Nonostante tutto, il calcio resta una fortissima rappresentazione della nostra società. Mi incuriosiva la prospettiva, dall’angolo di visuale del tifoso, di poter mettere in discussione alcuni suoi dogmi immutabili nel tempo”.

Non bisogna quindi cadere nella convinzione che esistano cose di cui non valga la pena parlare, e che i libri, specie quelli di un certo livello si dedichino esclusivamente a ciò che viene considerato letterariamente “alto”.

Dice De Rosa: “Esiste una narrativa nobilissima sul tema, inchieste sul calcio scommesse, analisi sui rapporti con sistemi di corruzione perversi, studi sociologici sul mondo degli ultrà. Esiste anche, però, una meravigliosa terra di mezzo in cui comanda la passione.”

Insomma, De Rosa non ha dimenticato nessun ingrediente per rendere quest’ultimo romanzo una vera e propria indagine sociologica dallo stile inconfondibilmente irriverente. Ci aggiunge persino un pizzico di romanticismo, che si sa in certe cose non guasta mai, quando dice che: “Nonostante le polemiche sugli arbitri e la pornografia televisiva dei litigi su questo o quel rigore dato o negato, il libro é per chi si emoziona ancora se il Leicester vince il campionato inglese.”
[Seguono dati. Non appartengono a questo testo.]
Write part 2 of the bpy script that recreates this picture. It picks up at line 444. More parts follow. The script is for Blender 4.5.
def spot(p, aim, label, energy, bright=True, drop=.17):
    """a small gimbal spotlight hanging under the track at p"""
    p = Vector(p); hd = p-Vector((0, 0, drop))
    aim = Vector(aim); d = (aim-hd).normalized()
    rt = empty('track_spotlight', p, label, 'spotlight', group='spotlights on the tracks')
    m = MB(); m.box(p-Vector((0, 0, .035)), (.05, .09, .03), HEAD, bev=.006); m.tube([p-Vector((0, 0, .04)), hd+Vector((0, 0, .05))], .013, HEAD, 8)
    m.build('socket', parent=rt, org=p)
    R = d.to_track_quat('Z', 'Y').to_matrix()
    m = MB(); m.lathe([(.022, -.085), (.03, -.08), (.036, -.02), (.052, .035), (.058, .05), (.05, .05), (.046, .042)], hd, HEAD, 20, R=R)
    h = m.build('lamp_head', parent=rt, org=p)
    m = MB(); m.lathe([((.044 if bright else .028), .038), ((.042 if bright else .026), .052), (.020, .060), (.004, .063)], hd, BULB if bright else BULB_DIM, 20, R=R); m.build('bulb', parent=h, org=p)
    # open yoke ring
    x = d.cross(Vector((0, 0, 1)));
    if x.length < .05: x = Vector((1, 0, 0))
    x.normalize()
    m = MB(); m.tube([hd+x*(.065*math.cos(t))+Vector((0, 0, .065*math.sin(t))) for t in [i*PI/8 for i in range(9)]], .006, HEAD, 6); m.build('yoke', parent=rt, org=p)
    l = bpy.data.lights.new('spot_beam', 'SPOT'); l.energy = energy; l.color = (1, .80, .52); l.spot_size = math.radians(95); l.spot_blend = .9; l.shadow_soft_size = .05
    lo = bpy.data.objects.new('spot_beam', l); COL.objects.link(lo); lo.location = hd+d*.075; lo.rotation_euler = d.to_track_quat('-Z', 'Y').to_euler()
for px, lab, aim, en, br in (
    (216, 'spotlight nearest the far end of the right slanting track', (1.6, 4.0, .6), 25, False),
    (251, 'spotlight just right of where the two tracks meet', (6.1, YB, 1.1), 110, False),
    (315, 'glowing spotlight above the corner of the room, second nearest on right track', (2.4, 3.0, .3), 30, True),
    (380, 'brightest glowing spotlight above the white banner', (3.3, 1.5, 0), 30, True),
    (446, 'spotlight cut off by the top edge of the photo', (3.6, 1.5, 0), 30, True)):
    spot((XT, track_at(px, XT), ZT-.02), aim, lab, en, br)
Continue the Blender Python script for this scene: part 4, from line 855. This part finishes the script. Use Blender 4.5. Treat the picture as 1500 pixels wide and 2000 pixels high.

Per chi avesse ancora dubbi sulla profondità di questa elaborazione, l’autore gli viene incontro dicendo che: “ Probabilmente c’è il fatto che il tifo, soprattutto nella sua componente nobile, contribuisce alla costruzione della propria identità, alla definizione di valori personali, a familiarizzare con concetti come quello dell’appartenenza a un gruppo e della competitività, a fare i conti con la frustrazione della sconfitta e a concedersi momenti di felicità. Insomma, dal suo divano, l’allenatore fai da te si confronta con la vita.”

Ulteriore nota di merito, per gli appassionati ma anche per chi si approccia adesso ai romanzi di De Rosa, è proprio la chiave stilistica, che emerge in tutta la sua inconfondibile ironia e non annoia mai, trascinando sì nelle riflessioni ma senza mai perdere di vista la speranza dello psichiatra affinché : “lo stile sia funzionale soprattutto a non prendersi troppo sul serio.”

Una luce nuova dunque, in un panorama che, invece, a forza di prendersi sul serio ha finito per diventare seriamente noioso.